Friday, October 01, 2004

The first debate is over. John Kerry's good on style, but lousy on substance. George Bush is good on substance, but bad on style.

Here's what I took away from it: Kerry talks about a rush to war. 18 months is a rush? Then he talks about under-equipped soldiers. He does realize that was part of the $87 billion bill that he voted for, then voted against, right? He then talks about Iraq being a necessary war, but seems to want other people to do the fighting for him. Maybe he should remember that his friends in France and Germany refused to help in the beginning of this war? I wasn't impressed with his call to action in Darfur, either. He seemed to say we should help, but not really help. Kerry's biggest strength was calling for bilateral nuclear anti-proliferation talks with North Korea. It's good to see Kerry strong on something, but this isn't the right something on which he should be strong. He lost the whole Iraq argument by acting tepid on his record in the war. Kerry has to deal with being an anti-war candidate who turns around votes for war. Overall, he looked pretty weak.
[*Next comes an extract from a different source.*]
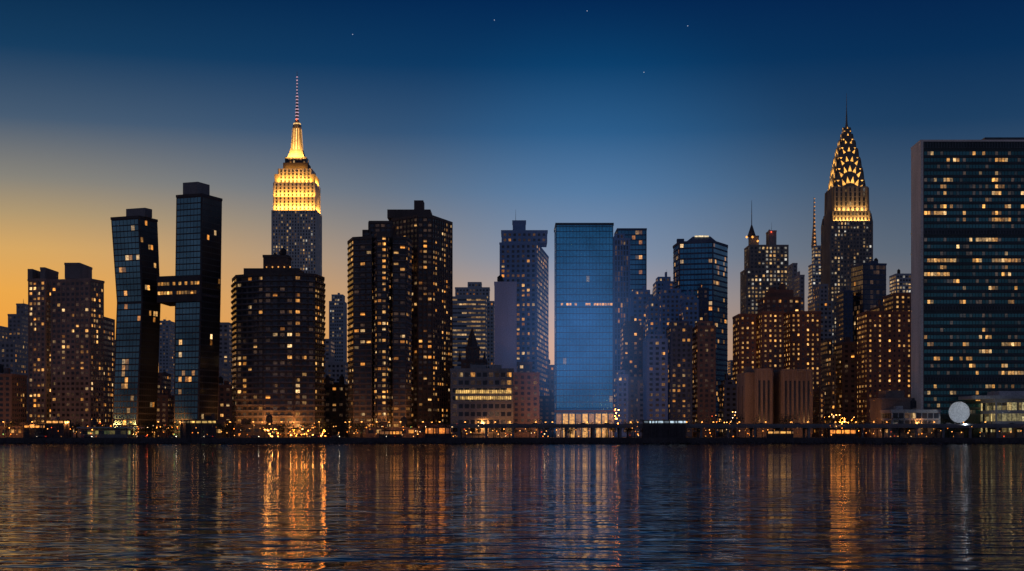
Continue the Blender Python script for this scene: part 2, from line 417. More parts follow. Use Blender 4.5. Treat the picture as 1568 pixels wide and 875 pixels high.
# blue glass slab tower
GLB = ST(fh=3.7, bw=1.9, ww=1.75, wh=3.3, p=.010, glass=G_BLUE, base=(.0006, .020, .050), glow=.4, trim=MULL, pal=WHITEW, m=.3)  # base: faint blue emission added to unlit panes to brighten the slab
mb = building('blue_glass_tower', MULL, GLB, [(rect(849, 939, 850, 30), 343, 850)], 0, build=False)
rg = random.Random(4)
for k in range(21):
    if rg.random() < .3: continue
    xa = T(850.5+k*4.2)*849.7; c = .4+.6*rg.random(); za = Z(468, 850)
    mb.face([(xa, 849.7, za), (xa+1.25, 849.7, za), (xa+1.25, 849.7, za+1.3), (xa, 849.7, za+1.3)], LAMP, (c, c*.42, c*.10))
for e in (345, 348, 462, 471): mb.box(T(850)*850, T(938)*850, 849.5, 849.9, Z(e, 850), Z(e, 850)+.4, MULL)
for k in range(9):
    xa = T(852+k*10)*840; g = (.10, .62, .7, .12, .65, .12, .6, .6, .08)[k]
    mb.box(xa, xa+2.9, 838.5, 839, GROUND, Z(634, 840), LAMP, (g, g*.48, g*.08)); mb.box(xa+2.9, xa+3.4, 838, 839, GROUND, Z(632, 840), DARK)
mb.box(T(849)*840, T(941)*840, 837.5, 849.4, Z(632, 840), Z(628, 840), DARK)
mb.build('blue_glass_tower')
building('ribbed_office_tower', BLUEW, ST(fh=3.8, bw=2, ww=1.1, wh=3, p=.25, pier=.6, glow=.25, dim=.6), [(rect(936, 964, 1050), 366, 1050), (rect(940, 956, 1050, 20), 358, 1050, 366)], 0)
G2 = ST(fh=3.7, bw=2.6, ww=2.4, wh=2.8, p=.05, run=.12, glass=G_BLUE, base=(.0004, .003, .009), glow=.6, trim=MULL, pier=.15)
building('dark_glass_tower', DARKB, G2, [(rect(941, 990, 1100, 30), 351, 1100)], 0)
for a, b, e, D in ((950, 985, 500, 1000), (963, 1000, 452, 1050), (988, 1010, 462, 980), (1000, 1032, 432, 1150), (1006, 1048, 450, 1000), (1020, 1060, 500, 900),
                   (1040, 1070, 460, 960), (1062, 1085, 442, 1000), (1060, 1096, 500, 900), (985, 1022, 520, 900), (1100, 1130, 590, 900), (940, 962, 575, 880)):
    building('midtown_tower', random.Random(a).choice([DARKB, BRICK, BLUEW, BLUEW]), ST(p=.18, glow=.75, dim=.4, bw=3.3, pier=(.35 if a % 2 else 0)), [(rect(a, b, D), e, D), (rect(a+4, b-5, D+2, 18), e-8, D+2, e)], 2)  # blue wall choices paint the bluish light over these towers
OCT = F([(1031, 1030), (1040, 1006), (1092, 1000), (1114, 1025), (1113, 1050), (1034, 1050)])
mb = building('octagonal_glass_tower', DARKB, ST(fh=3.6, bw=2.6, ww=2.3, wh=2.4, p=.1, run=.1, glass=G_BLUE, base=(.0003, .002, .006), glow=.55, ledge=.15), [(OCT, 371, 1005)], 1, build=False)
mb.loft(F([(1048, 1015), (1100, 1015), (1100, 1040), (1048, 1040)]), Z(371, 1010), F([(1061, 1020), (1088, 1020), (1088, 1035), (1061, 1035)]), Z(361, 1015), DARKB)
mb.box(T(1064)*1019, T(1085)*1019, 1019, 1019.5, Z(363, 1019), Z(361, 1019), LAMP, (.9, .7, .4))
mb.build('octagonal_glass_tower')

# Tudor-style brick blocks
TUD = ST(fh=3.0, bw=3.0, ww=1.1, wh=1.3, p=.05, glow=.85, dim=.3, cols=[.1, .32, .5, .7, .92], pal=[(1, .45, .10), (1, .52, .16)])
building('tudor_brick_apartment_block', BRICK2, TUD, [
    (rect(1122, 1158, 900), 482, 900), (rect(1156, 1200, 890), 478, 890), (rect(1198, 1257, 900), 478, 900),
    (rect(1160, 1226, 912), 456, 912, 480, APTD), (rect(1172, 1215, 916, 18), 444, 916, 456, None)], 3)
building('tudor_brick_apartment_block', BRICK2, TUD, [
    (rect(1312, 1397, 890), 478, 890), (rect(1352, 1397, 905), 450, 905), (rect(1334, 1352, 900), 468, 900, 478, APTD)], 3)
building('tudor_brick_apartment_block', BRICK, APTD, [(rect(1276, 1312, 930), 525, 930)], 3)
building('stone_apartment_building', TAN, APTD, [(rect(1257, 1272, 960), 520, 960), (rect(1259, 1280, 930), 545, 930)], 2)
building('power_station', TAN, ST(fh=30, bw=12, ww=1.2, wh=20, p=0, pier=.0), [(rect(1128, 1184, 845, 30), 572, 845)], 3)
building('power_station_annex', TAN, ST(fh=30, bw=2.6, ww=1.1, wh=24, p=0, pier=.8), [(rect(1184, 1243, 840, 30), 567, 840), (rect(1145, 1182, 842, 30), 566, 842)], 2)
building('brick_warehouse', BRICK, APTD, [(rect(1241, 1262, 870), 600, 870)], 2)

# ornate lit hotel tower
LITW = ST(fh=3.6, bw=3.2, ww=1.7, wh=1.9, p=.95, glow=.5, pal=WHITEW, pier=.4)
mb = building('ornate_hotel_tower', LIME, LITW, [
    (rect(1134, 1207, 1300, 34), 412, 1300), (rect(1140, 1207, 1304, 28), 376, 1304, 412), (rect(1146, 1162, 1308, 16), 362, 1308, 376, None), (rect(1173, 1189, 1308, 16), 354, 1308, 376, None)], 2, build=False)
cx = T(1151)*1312
mb.cyl(cx, 1312, Z(362, 1308), Z(344, 1308), 4, .6, DARK, 8); mb.cyl(cx, 1312, Z(346, 1308), Z(306, 1308), .45, .15, DARK, 5)
for a in (1143, 1152, 1160): mb.octa(T(a)*1306, 1305, Z(364+(a % 3)*3, 1308), 1.2, (1.8, .7, .12))
mb.octa(T(1181)*1306, 1306, Z(356, 1308), .9, (1.5, .15, .05))
mb.build('ornate_hotel_tower')
building('office_tower', FARW2, FAR, [(rect(1205, 1221, 1250), 404, 1250), (rect(1215, 1232, 1200), 422, 1200)], 2)
mb = building('spired_tower', FARW, ST(fh=3.8, bw=3, ww=2, wh=2, p=1.1, glow=.5, pal=WHITEW, ledge=.2), [
    (rect(1237, 1268, 1600), 452, 1600), (rect(1238, 1267, 1602, 20), 405, 1602, 452), (rect(1243, 1262, 1604, 14), 377, 1604, 405)], 0, build=False)
cx = T(1246.5)*1610
mb.cyl(cx, 1610, Z(377, 1600), Z(345, 1600), 3.2, 1.4, STEEL, 8); mb.cyl(cx, 1610, Z(345, 1600), Z(300, 1600), 1.3, .3, STEEL, 6)
for e in range(303, 376, 6): mb.octa(cx, 1608-1.5, Z(e, 1600), .7+.01*(e-303), (.7, .28, .07))
mb.build('spired_tower')
building('dark_glass_tower', DARKB, ST(p=.04, fh=3.6, glass=G_STD, ledge=.15), [(rect(1280, 1306, 1100), 446, 1100)], 1)
building('office_tower', FARW2, FAR, [(rect(1238, 1275, 1150), 462, 1150), (rect(1245, 1268, 1200), 436, 1200)], 2)
building('dark_glass_tower', DARKB, ST(fh=3.7, bw=2.6, ww=2.4, wh=2.8, p=.05, glass=G_STD, glow=.5, ledge=.15, dim=.5), [(plan(1303, 1322, 1357, 1100, .2, 'L'), 404, 1100)], 2)
building('office_tower', FARW, ST(fh=3.8, bw=3, ww=2, wh=2, p=1.0, glow=.45, pal=WHITEW), [(rect(1362, 1396, 1500), 420, 1500)], 1)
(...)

Bush, on the other hand, repeated the Dems' "wrong war, wrong place, wrong time" too often. He got flustered, but then he's neither a former debate society darling nor has he had the chance to mug for C-SPAN's cameras for 20 years. He did drive home the idea that Kerry would make a commander-in-chief whose main strategy is summed up as "vacillate." He also showcased his ability to build alliances and international consensus where needed, in talking about the current coalition of the War on Islamofascism and the six-party talks on North Korea's nuclear weapons program. He brought up missile defense, too. I like the idea of strategic missile defense, but it's a backburner idea and not something to bring up as part of a debate. I think he mentioned it more to show an overall picture of national defense, but it doesn't have the gee-whiz factor it had on September 10, 2001. His biggest strength was showing resolve in the realization that we have lost lots of good soldiers and marines in the current war. He said he wouldn't back down, wouldn't leave until the job is done right. The problem is that he seemed to want to talk before his mind was done formulating the whole thought. I've got a similar problem with that, as my public speaking teacher could probably attest.

George Bush seems like the "regular guy" of the two, and that will resonate with the voters. I hope it resonates in his favor.

Overall, I'm going to give a slight victory to Bush. His speech wasn't polished, but the substance was there. Maybe he's got that gravitas again?